Growing Conditions

At almost 5,000 feet elevation in the Andean foothills, the Adrianna vineyard's calcareous soils and cool climate are the promised land of Chardonnay. The fruit from the Adrianna vineyard has a purity of flavors and a minerality that is particular to this vineyard and can not be found anywhere else in Mendoza. The nearby, gravel-covered Domingo Vineyard makes up 20% of the blend.

The soul of the viñatero (vigneron) is tested every year in our high mountain desert vineyard region of Mendoza, and the 2010-11 season was no different. After a small but very good quality harvest in 2010 (there was low set related to cold spring temperatures and Zonda winds) we were all hoping for a plentiful and uneventful 2011. As you may know, the viñatero quickly forgets the ravages of hail, frost and El Niño rains, every year hoping for a plentiful and healthy crop. The 2010 winter was quite dry and cold – not a good skiing season at Las Leñas! – but we somehow managed to get by through a combination of mountain stream water and underground aquifer wells. And our hearts rested easy, knowing that the probability of hail was lower in this dry climate – in fact, this was one of the lowest hail years that we have ever seen.

However, on the dreadful day of November 9th, a fierce frost hit Mendoza, cold air travelling fast along the low valleys of Lujan de Cuyo and the Uco Valley. The lack of humidity made things even worse: frost-cans were lit all night and prayers recited by all. We could not believe our luck the next day to see that our La Piramide vineyard in Agrelo (Agrelo and nearby Ugarteche were the worse affected) had been mostly spared. Our Angelica Sur Vineyard, a newer vineyard in El Cepillo, in the Southernmost part of the Uco Valley, was not as lucky – out of 150 Hectares we only harvested 30.

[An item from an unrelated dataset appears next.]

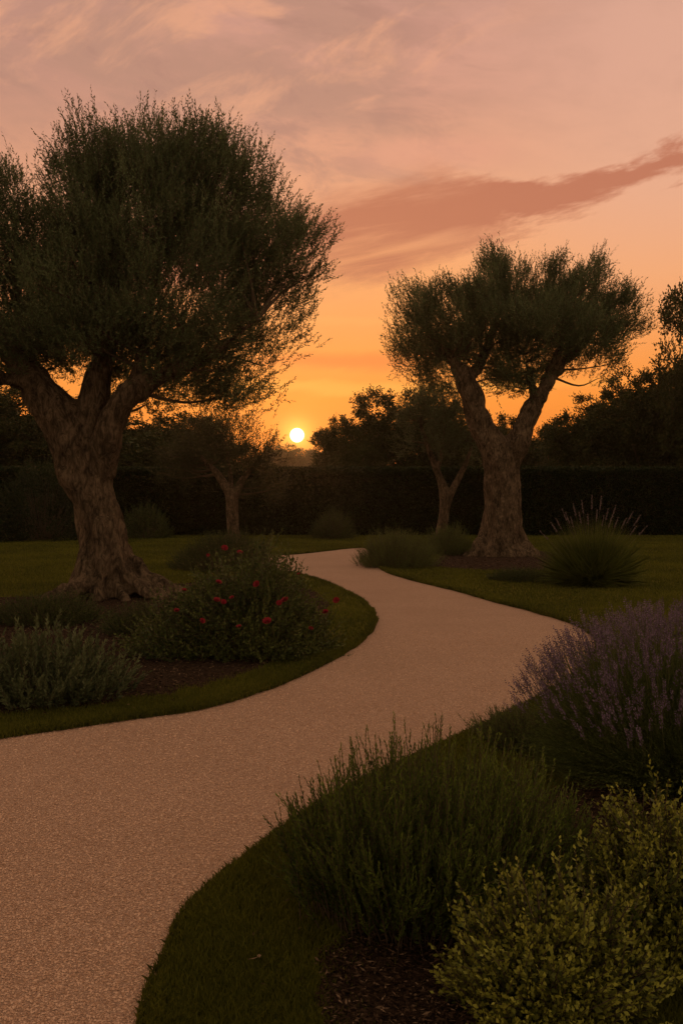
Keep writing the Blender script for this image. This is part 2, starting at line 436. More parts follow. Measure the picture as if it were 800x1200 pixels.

In February, the water situation became critical because the vines were in full photosynthesis mode and harvest was approaching. Towards the end of February, the rains arrived with noisy thunderstorms. The mountains became so white from the snow that it looked like winter. The initial elation at the arrival of water turned into fear towards beginning of March. The harvest of Chardonnay and Pinot Noir was coming about 2 weeks later than usual so we had almost no juice in the winery. But just when we started seeing some pockets of botrytis in the whites, the weather calmed down, the rain virtually stopped and we saw 2 more months of cooler-than-usual temperatures with a perfect mix of scattered clouds and sunny skies. The later ripening reds, such as Malbec and Cabernet Sauvignon were harvested 2-3 weeks later than usual in perfect condition with good concentration and perhaps due to the cooler climate, heightened aromas. Natural acidity was optimal, even in some of the lower altitude areas.

2011 will be a year of perfectly balanced wines with a rich expression of individual vineyard terroir and site.


ADRIANNA VINEYARD: Malbec, Chardonnay, Cabernet Sauvignon, Cabernet Franc and Pinot Noir - Gualtallary, Tupungato, Uco Valley, Mendoza, 4757 ft elevation
Despite the higher yields in other regions, the scarcity of water in this location led to naturally low yields this year. During the growing season, temperatures were below average. In fact there was a snowfall on December 10th (this would be like getting snow in Bordeaux in June). Leaf removal was applied in Malbec lots to better expose the berries and minimize herbal flavors. In this way, we were able to obtain grapes with exceptional aromatics, optimal polyphenolic ripeness and medium levels of sugar. Cool temperatures and low relative humidity allowed us to harvest the grapes later this season, maximizing the development of floral and spicy aromas. The Chardonnay was harvested almost one month later than usual, resulting in ripe fruit and honey flavors. The scarce availability of water highlighted the heterogeneous properties of this vineyard, due to its different soil compositions, allowing us to obtain grapes with different spectrums of aromas and polyphenolic profiles. The grapes were harvested separately, only at full ripeness.”

DOMINGO VINEYARD: Chardonnay and Cabernet Sauvignon - Villa Bastías, Tupungato, Uco Valley, Mendoza, 3675 ft elevation
“A hailstorm hit this vineyard in November, killing some of the flowers before they opened up. Hail reduced the yields by 50% in those lots that were not covered with anti-hail nets. Due to the cooler temperatures that characterized this growing season, we were able to harvest Chardonnay two weeks later than usual. This resulted in a slower and more complete maturation process, thereby maintaining excellent levels of acidity and allowing for the development of abundant aromatics. The Cabernet Sauvignon yields were lower than usual, and thanks to scarce rainfall during the growing season, the canopy allowed for more exposed grapes, resulting in lower levels of pyrazines, good levels of sugar and acids, and sweet-tasting tannins”.


Whole clusters are pressed, and then 100% fermented in 500 L French oak barrels with natural yeasts at low temperatures. Wild yeasts.

Total Acidity: 7.3 grams/liter


Aged for 14 months in French oak. 30% does not undergo malolactic fermentation. First, second and third use barrels used.